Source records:
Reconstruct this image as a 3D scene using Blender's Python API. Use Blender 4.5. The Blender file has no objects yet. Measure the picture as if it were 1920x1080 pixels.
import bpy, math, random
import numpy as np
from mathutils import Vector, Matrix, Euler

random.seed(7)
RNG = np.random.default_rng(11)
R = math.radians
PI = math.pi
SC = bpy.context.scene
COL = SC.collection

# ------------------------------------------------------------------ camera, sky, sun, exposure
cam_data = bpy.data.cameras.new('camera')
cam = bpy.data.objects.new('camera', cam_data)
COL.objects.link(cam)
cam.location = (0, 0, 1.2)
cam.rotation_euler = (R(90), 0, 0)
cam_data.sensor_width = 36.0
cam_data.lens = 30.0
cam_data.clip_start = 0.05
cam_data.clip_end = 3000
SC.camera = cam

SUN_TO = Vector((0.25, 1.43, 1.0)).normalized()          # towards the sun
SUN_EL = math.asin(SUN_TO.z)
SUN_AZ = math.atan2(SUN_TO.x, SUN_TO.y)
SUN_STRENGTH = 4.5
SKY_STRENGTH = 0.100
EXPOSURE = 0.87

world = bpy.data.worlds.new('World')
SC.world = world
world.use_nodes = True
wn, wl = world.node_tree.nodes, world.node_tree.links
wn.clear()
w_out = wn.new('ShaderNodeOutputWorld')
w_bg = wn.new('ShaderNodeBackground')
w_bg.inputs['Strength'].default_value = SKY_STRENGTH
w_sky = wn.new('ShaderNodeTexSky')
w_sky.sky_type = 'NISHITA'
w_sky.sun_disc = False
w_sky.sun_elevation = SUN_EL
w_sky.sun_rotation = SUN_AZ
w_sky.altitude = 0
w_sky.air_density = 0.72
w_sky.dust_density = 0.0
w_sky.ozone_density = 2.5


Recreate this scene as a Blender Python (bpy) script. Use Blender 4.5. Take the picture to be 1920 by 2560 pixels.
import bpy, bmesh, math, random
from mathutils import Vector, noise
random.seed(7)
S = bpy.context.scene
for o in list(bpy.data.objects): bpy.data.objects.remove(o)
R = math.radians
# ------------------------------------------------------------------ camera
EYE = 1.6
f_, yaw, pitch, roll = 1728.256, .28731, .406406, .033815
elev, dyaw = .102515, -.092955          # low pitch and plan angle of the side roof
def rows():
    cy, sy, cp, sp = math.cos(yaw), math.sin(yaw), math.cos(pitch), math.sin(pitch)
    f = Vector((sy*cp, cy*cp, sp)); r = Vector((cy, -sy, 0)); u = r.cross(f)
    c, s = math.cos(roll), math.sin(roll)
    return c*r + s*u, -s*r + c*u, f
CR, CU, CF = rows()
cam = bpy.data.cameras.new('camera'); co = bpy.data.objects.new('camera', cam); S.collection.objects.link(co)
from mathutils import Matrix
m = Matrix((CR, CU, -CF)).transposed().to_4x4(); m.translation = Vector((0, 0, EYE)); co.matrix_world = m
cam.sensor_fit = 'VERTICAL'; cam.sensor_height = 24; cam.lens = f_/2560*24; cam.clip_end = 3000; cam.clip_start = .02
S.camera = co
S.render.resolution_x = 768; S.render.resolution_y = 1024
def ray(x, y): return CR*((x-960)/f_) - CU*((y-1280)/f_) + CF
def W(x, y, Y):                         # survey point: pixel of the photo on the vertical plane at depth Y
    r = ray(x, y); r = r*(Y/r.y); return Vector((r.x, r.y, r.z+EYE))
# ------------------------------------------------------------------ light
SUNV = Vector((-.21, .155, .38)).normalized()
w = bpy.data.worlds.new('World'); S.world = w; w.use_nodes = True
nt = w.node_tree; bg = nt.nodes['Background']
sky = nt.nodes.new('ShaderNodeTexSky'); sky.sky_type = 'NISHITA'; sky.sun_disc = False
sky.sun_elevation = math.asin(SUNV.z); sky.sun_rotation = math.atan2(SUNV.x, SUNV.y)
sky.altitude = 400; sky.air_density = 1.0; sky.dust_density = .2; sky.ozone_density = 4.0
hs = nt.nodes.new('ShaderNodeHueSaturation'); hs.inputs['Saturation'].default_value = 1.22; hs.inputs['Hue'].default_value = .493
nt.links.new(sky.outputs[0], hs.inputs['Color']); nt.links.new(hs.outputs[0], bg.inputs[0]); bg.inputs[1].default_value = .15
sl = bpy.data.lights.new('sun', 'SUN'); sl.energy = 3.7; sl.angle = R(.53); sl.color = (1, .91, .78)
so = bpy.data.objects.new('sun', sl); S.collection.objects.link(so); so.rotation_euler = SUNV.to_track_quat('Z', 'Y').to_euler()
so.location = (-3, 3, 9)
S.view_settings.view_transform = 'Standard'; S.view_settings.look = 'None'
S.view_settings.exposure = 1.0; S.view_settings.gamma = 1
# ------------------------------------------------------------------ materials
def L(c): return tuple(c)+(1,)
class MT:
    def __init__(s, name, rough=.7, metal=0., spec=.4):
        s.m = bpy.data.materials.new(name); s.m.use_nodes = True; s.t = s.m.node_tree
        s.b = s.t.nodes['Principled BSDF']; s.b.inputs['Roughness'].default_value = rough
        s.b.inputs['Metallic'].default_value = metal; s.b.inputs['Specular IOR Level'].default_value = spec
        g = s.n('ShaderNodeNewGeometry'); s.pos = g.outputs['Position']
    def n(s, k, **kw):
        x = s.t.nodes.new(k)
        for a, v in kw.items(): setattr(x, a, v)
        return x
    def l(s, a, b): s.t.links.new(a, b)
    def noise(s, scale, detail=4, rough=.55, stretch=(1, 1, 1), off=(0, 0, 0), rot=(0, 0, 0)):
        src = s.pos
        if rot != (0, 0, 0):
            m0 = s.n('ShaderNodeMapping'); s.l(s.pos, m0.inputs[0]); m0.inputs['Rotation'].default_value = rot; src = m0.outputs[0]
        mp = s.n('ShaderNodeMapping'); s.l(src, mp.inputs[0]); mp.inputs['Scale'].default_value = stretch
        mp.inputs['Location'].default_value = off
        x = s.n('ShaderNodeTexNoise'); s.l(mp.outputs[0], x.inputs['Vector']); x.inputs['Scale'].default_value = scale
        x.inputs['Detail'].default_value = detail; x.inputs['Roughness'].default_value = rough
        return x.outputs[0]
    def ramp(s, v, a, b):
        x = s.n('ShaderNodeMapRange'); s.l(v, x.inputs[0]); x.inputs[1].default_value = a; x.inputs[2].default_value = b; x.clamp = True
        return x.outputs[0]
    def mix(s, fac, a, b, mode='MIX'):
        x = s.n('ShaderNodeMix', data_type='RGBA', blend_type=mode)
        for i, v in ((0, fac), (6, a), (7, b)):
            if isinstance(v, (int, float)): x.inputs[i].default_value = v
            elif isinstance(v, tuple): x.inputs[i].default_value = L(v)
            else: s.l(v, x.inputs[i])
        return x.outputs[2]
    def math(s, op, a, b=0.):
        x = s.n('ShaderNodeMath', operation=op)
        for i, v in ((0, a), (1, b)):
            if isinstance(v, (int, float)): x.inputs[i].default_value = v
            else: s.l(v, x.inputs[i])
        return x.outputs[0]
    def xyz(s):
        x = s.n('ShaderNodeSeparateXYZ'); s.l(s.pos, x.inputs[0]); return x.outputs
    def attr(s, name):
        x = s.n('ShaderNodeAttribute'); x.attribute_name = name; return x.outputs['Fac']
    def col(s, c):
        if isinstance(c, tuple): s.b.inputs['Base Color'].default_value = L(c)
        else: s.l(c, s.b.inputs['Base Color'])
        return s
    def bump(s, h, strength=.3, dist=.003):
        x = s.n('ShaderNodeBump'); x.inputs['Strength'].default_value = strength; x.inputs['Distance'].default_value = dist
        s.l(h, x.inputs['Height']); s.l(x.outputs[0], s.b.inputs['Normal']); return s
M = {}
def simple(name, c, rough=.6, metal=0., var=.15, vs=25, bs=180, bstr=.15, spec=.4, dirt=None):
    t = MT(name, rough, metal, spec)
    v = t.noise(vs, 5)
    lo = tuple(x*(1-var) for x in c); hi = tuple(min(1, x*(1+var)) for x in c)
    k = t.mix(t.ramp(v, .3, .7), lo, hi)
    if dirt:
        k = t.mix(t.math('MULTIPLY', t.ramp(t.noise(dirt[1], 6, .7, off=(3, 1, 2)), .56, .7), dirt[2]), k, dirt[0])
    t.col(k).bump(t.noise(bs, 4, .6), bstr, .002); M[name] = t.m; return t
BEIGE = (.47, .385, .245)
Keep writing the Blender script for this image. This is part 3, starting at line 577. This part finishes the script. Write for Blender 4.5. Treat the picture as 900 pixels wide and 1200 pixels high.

- **Task**
Starting at the first line of the listing, retype every line up to and including the one with "w_sky.ozone_density = 2.5".

- **Exercise output**
Reconstruct this image as a 3D scene using Blender's Python API. Use Blender 4.5. The Blender file has no objects yet. Measure the picture as if it were 1920x1080 pixels.
import bpy, math, random
import numpy as np
from mathutils import Vector, Matrix, Euler

random.seed(7)
RNG = np.random.default_rng(11)
R = math.radians
PI = math.pi
SC = bpy.context.scene
COL = SC.collection

# ------------------------------------------------------------------ camera, sky, sun, exposure
cam_data = bpy.data.cameras.new('camera')
cam = bpy.data.objects.new('camera', cam_data)
COL.objects.link(cam)
cam.location = (0, 0, 1.2)
cam.rotation_euler = (R(90), 0, 0)
cam_data.sensor_width = 36.0
cam_data.lens = 30.0
cam_data.clip_start = 0.05
cam_data.clip_end = 3000
SC.camera = cam

SUN_TO = Vector((0.25, 1.43, 1.0)).normalized()          # towards the sun
SUN_EL = math.asin(SUN_TO.z)
SUN_AZ = math.atan2(SUN_TO.x, SUN_TO.y)
SUN_STRENGTH = 4.5
SKY_STRENGTH = 0.100
EXPOSURE = 0.87

world = bpy.data.worlds.new('World')
SC.world = world
world.use_nodes = True
wn, wl = world.node_tree.nodes, world.node_tree.links
wn.clear()
w_out = wn.new('ShaderNodeOutputWorld')
w_bg = wn.new('ShaderNodeBackground')
w_bg.inputs['Strength'].default_value = SKY_STRENGTH
w_sky = wn.new('ShaderNodeTexSky')
w_sky.sky_type = 'NISHITA'
w_sky.sun_disc = False
w_sky.sun_elevation = SUN_EL
w_sky.sun_rotation = SUN_AZ
w_sky.altitude = 0
w_sky.air_density = 0.72
w_sky.dust_density = 0.0
w_sky.ozone_density = 2.5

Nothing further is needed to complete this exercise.